Stored data entries
+===+

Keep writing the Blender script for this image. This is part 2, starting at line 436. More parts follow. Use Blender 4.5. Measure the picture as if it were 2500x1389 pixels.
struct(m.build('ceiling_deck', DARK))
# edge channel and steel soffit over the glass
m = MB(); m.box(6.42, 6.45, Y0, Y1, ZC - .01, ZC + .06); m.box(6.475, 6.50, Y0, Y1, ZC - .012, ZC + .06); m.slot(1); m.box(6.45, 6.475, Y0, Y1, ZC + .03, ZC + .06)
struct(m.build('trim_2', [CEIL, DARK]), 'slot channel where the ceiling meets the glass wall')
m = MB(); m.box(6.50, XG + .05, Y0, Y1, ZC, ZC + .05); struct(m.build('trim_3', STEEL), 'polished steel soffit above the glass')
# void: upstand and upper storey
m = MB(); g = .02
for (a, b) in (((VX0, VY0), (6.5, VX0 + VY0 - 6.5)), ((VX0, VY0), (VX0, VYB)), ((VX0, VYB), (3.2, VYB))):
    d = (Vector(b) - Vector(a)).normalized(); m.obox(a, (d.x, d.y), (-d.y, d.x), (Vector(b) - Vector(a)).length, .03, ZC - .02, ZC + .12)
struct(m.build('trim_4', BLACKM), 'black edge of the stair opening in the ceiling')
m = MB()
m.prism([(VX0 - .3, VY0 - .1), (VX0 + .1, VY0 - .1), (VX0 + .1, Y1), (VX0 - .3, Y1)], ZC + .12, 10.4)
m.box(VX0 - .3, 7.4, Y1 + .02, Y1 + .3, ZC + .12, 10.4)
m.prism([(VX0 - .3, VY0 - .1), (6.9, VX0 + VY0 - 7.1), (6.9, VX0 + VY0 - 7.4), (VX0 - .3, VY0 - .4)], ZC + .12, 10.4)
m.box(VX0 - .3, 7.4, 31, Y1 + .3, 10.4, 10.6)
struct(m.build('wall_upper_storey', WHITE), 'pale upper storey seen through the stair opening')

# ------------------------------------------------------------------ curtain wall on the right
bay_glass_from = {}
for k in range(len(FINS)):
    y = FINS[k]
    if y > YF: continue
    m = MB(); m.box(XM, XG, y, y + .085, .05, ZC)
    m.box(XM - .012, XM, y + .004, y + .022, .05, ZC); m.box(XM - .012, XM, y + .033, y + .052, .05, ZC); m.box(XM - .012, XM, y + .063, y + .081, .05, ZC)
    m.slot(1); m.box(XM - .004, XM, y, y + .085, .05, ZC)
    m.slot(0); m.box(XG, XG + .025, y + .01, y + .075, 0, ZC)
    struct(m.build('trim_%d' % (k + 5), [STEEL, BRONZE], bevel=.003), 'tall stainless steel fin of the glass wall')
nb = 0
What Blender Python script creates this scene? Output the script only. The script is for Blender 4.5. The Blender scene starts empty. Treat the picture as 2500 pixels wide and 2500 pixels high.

+===+

> **Instructions for the task**:
Exactly as written, please output every entry.

> **Response**:
Keep writing the Blender script for this image. This is part 2, starting at line 436. More parts follow. Use Blender 4.5. Measure the picture as if it were 2500x1389 pixels.
struct(m.build('ceiling_deck', DARK))
# edge channel and steel soffit over the glass
m = MB(); m.box(6.42, 6.45, Y0, Y1, ZC - .01, ZC + .06); m.box(6.475, 6.50, Y0, Y1, ZC - .012, ZC + .06); m.slot(1); m.box(6.45, 6.475, Y0, Y1, ZC + .03, ZC + .06)
struct(m.build('trim_2', [CEIL, DARK]), 'slot channel where the ceiling meets the glass wall')
m = MB(); m.box(6.50, XG + .05, Y0, Y1, ZC, ZC + .05); struct(m.build('trim_3', STEEL), 'polished steel soffit above the glass')
# void: upstand and upper storey
m = MB(); g = .02
for (a, b) in (((VX0, VY0), (6.5, VX0 + VY0 - 6.5)), ((VX0, VY0), (VX0, VYB)), ((VX0, VYB), (3.2, VYB))):
    d = (Vector(b) - Vector(a)).normalized(); m.obox(a, (d.x, d.y), (-d.y, d.x), (Vector(b) - Vector(a)).length, .03, ZC - .02, ZC + .12)
struct(m.build('trim_4', BLACKM), 'black edge of the stair opening in the ceiling')
m = MB()
m.prism([(VX0 - .3, VY0 - .1), (VX0 + .1, VY0 - .1), (VX0 + .1, Y1), (VX0 - .3, Y1)], ZC + .12, 10.4)
m.box(VX0 - .3, 7.4, Y1 + .02, Y1 + .3, ZC + .12, 10.4)
m.prism([(VX0 - .3, VY0 - .1), (6.9, VX0 + VY0 - 7.1), (6.9, VX0 + VY0 - 7.4), (VX0 - .3, VY0 - .4)], ZC + .12, 10.4)
m.box(VX0 - .3, 7.4, 31, Y1 + .3, 10.4, 10.6)
struct(m.build('wall_upper_storey', WHITE), 'pale upper storey seen through the stair opening')

# ------------------------------------------------------------------ curtain wall on the right
bay_glass_from = {}
for k in range(len(FINS)):
    y = FINS[k]
    if y > YF: continue
    m = MB(); m.box(XM, XG, y, y + .085, .05, ZC)
    m.box(XM - .012, XM, y + .004, y + .022, .05, ZC); m.box(XM - .012, XM, y + .033, y + .052, .05, ZC); m.box(XM - .012, XM, y + .063, y + .081, .05, ZC)
    m.slot(1); m.box(XM - .004, XM, y, y + .085, .05, ZC)
    m.slot(0); m.box(XG, XG + .025, y + .01, y + .075, 0, ZC)
    struct(m.build('trim_%d' % (k + 5), [STEEL, BRONZE], bevel=.003), 'tall stainless steel fin of the glass wall')
nb = 0
What Blender Python script creates this scene? Output the script only. The script is for Blender 4.5. The Blender scene starts empty. Treat the picture as 2500 pixels wide and 2500 pixels high.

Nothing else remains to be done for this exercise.